7月28日に開幕した「令和元年度全国高等学校総合体育大会バスケットボール競技大会(インターハイ)」。いちき串木野市総合体育館の最終試合、男子1回戦、九州学院高校(熊本県)と正智深谷高校(埼玉県)の対戦は、最後まで勝敗の行方の分からない熱戦となった。
九州学院は厳しいディフェンスを武器とするチーム。対する正智深谷も全国の常連として名前の通った強豪だ。試合はティップオフから互いの持ち味を発揮した好ゲームとなる。九州学院は1-2-2のゾーンプレスで正智深谷のボール運びを襲う。攻めては強引と思えるドライブで正智深谷の防御網を突破した。
しかし、正智深谷も試合巧者だ。次第に九州学院のプレッシャーに慣れてシュートを決めていく。前半は34-33と正智深谷が1点リードしてハーフタイムを迎えた。
勝敗の行方を分けたのは第3クォーター。一進一退の展開の中、九州学院は中野友都の速攻で逆転に成功すると、その後も西村仁のスティールから窪田俊祐の速攻などで畳みかけていく。ここで10点ものリードを奪うことに成功した。
それでも正智深谷は決して諦めることなく反撃を試みるが、九州学院に追いつけない。第4クォーター残り時間52秒に九州学院の大内一慶がバスカンを決めたが、これが勝利を決めるとどめとなった。九州学院は14本のスティールを決め、正智深谷に22本のターンオーバーを誘発させた。スタッツを振り返ると、九州学院の圧力の強いディフェンスが奏功したことが如実に物語っているとも言えるだろう。
試合後、九州学院の田中洋平コーチは「40分のうち38分は互角。残りの2分が第3クォーターの終盤。ここで流れを引き込めたのが大きかった」と勝因を語った。「正智さんは全国の常連校。普段通りの試合ではかなわない。それに向けて準備してきたものを発揮してくれたと思う。
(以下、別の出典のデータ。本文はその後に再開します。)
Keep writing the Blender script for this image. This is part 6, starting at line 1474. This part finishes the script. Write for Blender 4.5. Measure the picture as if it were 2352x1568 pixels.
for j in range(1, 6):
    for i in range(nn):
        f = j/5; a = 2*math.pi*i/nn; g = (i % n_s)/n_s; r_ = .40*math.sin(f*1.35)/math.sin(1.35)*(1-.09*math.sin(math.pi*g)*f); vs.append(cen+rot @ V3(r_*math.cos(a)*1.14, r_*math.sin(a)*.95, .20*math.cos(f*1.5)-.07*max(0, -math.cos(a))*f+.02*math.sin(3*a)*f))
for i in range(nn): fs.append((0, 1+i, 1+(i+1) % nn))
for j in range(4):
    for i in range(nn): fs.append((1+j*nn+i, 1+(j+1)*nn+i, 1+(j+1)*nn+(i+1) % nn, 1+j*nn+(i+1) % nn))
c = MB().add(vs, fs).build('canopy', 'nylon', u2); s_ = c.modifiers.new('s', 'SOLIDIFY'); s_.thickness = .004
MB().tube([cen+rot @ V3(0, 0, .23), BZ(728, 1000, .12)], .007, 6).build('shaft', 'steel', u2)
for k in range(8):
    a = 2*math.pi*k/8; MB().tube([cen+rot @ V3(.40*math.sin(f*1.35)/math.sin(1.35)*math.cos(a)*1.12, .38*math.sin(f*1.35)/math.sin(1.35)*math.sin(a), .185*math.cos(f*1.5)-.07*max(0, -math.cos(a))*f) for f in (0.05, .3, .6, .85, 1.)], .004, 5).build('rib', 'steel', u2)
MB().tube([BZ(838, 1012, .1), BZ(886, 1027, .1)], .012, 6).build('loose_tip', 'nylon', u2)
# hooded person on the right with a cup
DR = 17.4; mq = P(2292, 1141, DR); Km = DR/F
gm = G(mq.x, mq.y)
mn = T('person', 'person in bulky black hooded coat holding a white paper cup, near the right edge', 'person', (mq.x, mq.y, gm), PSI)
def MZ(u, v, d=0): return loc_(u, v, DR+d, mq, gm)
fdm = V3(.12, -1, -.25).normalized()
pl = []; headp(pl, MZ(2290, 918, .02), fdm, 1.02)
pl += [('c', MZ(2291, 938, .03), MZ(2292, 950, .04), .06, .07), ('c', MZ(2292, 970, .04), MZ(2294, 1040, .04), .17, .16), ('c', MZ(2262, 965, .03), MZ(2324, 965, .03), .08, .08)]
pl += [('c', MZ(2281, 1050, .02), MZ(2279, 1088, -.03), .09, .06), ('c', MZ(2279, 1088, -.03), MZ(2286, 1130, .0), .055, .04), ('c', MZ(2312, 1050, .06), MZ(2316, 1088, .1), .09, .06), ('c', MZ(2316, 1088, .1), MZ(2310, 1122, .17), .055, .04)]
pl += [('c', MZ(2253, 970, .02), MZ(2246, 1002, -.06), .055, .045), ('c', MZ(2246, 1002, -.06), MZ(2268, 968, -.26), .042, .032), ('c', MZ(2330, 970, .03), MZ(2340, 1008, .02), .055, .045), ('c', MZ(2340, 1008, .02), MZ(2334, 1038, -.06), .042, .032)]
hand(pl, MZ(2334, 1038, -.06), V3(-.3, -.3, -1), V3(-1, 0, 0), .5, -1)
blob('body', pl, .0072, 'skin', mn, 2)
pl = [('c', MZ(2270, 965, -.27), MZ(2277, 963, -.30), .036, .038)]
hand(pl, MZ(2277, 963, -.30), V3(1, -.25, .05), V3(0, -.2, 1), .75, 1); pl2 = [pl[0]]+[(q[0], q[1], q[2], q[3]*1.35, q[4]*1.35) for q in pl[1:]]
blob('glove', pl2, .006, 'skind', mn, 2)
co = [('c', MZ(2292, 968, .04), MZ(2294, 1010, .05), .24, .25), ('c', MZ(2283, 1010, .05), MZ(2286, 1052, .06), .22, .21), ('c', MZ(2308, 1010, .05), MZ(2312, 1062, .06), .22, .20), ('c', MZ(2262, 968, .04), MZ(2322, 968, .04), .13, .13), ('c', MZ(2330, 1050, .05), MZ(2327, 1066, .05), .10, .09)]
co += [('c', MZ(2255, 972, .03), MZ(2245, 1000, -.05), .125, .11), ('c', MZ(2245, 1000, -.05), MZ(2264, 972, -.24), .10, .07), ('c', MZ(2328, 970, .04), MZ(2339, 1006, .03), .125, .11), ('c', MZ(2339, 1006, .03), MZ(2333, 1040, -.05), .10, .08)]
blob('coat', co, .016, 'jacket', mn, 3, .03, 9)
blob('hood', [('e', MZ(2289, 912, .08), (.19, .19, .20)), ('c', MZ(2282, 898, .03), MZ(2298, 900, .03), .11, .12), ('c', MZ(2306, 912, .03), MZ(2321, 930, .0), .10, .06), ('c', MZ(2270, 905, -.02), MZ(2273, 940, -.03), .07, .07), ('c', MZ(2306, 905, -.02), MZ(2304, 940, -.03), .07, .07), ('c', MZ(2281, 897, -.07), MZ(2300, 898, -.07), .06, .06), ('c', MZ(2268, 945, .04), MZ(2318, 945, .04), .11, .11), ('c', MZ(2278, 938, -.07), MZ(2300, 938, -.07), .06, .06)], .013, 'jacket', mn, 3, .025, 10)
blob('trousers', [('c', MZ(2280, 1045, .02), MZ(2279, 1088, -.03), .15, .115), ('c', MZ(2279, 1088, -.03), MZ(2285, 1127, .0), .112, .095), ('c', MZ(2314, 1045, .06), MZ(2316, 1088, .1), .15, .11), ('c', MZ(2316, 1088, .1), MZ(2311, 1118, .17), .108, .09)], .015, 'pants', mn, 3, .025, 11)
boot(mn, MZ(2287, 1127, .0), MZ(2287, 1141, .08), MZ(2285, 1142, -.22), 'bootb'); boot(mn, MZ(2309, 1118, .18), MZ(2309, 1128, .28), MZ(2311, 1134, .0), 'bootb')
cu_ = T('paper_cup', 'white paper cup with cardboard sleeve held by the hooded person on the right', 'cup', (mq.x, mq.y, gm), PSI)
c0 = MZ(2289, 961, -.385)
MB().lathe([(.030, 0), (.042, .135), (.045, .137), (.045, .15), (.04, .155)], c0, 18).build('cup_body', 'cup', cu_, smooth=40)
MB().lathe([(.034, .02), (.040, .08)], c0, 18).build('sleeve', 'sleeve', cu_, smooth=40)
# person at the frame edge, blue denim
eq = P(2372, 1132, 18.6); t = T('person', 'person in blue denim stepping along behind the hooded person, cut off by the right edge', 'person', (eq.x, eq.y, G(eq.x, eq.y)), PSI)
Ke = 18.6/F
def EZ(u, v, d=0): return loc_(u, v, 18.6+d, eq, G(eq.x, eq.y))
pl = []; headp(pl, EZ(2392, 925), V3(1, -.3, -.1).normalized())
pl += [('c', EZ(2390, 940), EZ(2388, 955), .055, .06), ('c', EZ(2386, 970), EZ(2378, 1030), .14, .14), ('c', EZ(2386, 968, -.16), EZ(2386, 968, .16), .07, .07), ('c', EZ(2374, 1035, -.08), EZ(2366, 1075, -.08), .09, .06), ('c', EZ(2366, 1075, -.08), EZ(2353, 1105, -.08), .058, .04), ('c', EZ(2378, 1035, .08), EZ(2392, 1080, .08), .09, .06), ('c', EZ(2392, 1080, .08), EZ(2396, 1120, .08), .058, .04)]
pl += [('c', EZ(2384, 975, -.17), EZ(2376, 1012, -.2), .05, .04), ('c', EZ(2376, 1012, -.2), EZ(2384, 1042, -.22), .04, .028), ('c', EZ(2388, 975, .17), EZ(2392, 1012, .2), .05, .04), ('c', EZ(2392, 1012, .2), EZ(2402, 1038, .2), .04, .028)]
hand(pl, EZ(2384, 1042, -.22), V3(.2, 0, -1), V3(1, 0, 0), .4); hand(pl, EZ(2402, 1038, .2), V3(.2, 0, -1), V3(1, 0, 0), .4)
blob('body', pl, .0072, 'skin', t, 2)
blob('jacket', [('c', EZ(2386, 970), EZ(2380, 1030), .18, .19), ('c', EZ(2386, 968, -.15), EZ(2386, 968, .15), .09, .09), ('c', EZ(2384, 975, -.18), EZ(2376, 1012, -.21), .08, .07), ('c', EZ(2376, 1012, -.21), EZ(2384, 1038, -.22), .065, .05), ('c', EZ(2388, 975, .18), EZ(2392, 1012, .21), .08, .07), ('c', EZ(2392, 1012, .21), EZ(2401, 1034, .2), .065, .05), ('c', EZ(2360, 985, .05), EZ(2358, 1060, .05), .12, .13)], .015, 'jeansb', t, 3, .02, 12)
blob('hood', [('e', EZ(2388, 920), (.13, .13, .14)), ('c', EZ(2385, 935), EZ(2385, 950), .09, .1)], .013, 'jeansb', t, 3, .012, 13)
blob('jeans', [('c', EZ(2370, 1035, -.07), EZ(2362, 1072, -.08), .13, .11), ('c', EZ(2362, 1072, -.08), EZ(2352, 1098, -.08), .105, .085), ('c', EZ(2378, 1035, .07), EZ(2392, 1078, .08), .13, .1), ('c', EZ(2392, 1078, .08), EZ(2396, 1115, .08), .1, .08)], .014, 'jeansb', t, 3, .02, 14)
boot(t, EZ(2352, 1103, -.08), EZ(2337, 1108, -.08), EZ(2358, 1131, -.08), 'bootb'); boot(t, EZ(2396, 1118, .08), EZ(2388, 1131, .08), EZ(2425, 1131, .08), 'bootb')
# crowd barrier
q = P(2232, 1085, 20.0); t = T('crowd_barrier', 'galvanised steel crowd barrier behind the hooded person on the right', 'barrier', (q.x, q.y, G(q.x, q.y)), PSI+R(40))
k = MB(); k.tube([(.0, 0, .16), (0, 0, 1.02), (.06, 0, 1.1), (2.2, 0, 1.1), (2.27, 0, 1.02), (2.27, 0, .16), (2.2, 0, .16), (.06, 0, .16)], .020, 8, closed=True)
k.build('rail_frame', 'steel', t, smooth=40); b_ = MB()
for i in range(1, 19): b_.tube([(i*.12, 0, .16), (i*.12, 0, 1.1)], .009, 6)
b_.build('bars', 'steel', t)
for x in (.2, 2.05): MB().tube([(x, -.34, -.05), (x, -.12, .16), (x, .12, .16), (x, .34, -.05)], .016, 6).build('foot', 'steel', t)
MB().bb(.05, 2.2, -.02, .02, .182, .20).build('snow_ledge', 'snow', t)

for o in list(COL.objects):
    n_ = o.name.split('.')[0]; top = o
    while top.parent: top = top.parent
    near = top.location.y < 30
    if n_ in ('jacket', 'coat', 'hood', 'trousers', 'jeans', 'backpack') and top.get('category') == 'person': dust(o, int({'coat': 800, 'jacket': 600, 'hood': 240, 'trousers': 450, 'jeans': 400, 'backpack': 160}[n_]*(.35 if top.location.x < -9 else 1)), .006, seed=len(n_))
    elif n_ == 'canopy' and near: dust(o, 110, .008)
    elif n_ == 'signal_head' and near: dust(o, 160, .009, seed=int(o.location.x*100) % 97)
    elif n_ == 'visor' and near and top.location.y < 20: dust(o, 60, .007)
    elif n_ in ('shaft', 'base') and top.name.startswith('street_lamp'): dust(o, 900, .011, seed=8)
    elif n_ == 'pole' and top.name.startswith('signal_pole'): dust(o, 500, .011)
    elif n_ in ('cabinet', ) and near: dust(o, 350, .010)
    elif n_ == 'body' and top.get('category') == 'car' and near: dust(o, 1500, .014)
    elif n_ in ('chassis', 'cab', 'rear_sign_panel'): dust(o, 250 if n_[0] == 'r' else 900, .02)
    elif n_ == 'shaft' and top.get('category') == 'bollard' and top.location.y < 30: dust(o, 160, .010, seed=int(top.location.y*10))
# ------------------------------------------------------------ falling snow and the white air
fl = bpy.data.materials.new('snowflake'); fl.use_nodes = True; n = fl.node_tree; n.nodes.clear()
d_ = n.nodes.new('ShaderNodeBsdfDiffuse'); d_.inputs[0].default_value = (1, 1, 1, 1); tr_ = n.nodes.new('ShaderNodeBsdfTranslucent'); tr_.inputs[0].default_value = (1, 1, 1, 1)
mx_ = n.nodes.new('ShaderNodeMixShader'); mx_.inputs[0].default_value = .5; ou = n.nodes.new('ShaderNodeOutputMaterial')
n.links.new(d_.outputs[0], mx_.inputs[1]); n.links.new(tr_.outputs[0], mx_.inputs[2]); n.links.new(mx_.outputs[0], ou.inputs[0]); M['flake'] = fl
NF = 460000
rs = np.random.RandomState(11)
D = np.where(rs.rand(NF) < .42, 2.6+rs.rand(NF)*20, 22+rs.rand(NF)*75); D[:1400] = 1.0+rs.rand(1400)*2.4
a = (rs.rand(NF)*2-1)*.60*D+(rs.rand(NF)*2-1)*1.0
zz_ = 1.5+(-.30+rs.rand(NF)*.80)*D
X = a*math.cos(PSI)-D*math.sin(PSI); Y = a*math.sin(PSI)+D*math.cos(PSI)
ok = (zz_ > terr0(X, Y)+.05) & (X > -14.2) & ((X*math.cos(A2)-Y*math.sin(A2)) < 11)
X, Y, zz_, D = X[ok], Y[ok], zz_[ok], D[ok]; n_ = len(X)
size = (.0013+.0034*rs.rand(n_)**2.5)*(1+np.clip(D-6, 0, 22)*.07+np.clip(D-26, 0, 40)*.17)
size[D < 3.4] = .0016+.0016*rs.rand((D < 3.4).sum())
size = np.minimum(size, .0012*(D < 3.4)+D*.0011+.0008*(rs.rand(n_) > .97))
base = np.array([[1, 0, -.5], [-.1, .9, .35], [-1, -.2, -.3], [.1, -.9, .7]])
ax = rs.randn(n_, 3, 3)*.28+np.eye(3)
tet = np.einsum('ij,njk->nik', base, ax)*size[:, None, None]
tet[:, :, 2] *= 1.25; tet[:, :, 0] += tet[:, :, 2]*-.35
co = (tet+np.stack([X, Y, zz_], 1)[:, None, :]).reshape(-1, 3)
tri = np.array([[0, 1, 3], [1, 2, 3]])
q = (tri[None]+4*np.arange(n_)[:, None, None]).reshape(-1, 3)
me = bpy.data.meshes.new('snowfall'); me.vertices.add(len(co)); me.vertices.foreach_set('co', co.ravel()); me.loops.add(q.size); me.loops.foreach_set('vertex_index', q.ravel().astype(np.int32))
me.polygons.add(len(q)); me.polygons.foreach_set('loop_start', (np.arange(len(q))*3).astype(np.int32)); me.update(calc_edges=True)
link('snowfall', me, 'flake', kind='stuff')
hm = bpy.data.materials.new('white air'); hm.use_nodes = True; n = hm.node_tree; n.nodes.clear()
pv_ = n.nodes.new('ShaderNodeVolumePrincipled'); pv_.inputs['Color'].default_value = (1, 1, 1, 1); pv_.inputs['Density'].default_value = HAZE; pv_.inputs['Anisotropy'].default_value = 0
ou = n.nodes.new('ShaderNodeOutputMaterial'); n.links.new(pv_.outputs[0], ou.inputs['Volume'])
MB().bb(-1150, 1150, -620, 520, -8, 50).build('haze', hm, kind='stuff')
ただ、逆の結果になってもおかしくない試合だった」と汗をぬぐった。
この田中コーチが全幅の信頼を寄せるのがキャプテンの跡部晃基をはじめとする3年生。「下級生の時から出ていることもあり、私とも意思の疎通ができている。彼らにはいろいろな戦い方をするだけの力もある」。その話を当の跡部に振ると「そうですね」と笑顔で答えた。「準備してきたものをやり切ったと思います。相手も走るチームだけど、そこでは絶対に負けないと思って試合に臨みました」と胸を張った。
また跡部は九州大会でなどで高校バスケ界の強豪である福岡県の2校、福岡第一高校と福岡大附属大濠高校と戦うことで成長できたとも語る。「特に(福大)大濠には練習試合にも行かせてもらいました。アンダーの代表選手もいるよう選手たちとの試合はいろいろ学べました」と振り返った。
そして、田中は今大会の目標を「ベスト8」と見据える。「当たる相手は強豪ばかりですが(2回戦は関西大学北陽高校と対戦)、これまで鍛えてきたものを発揮したい」と初戦に得た手ごたえを発揮するときは間もなくだ。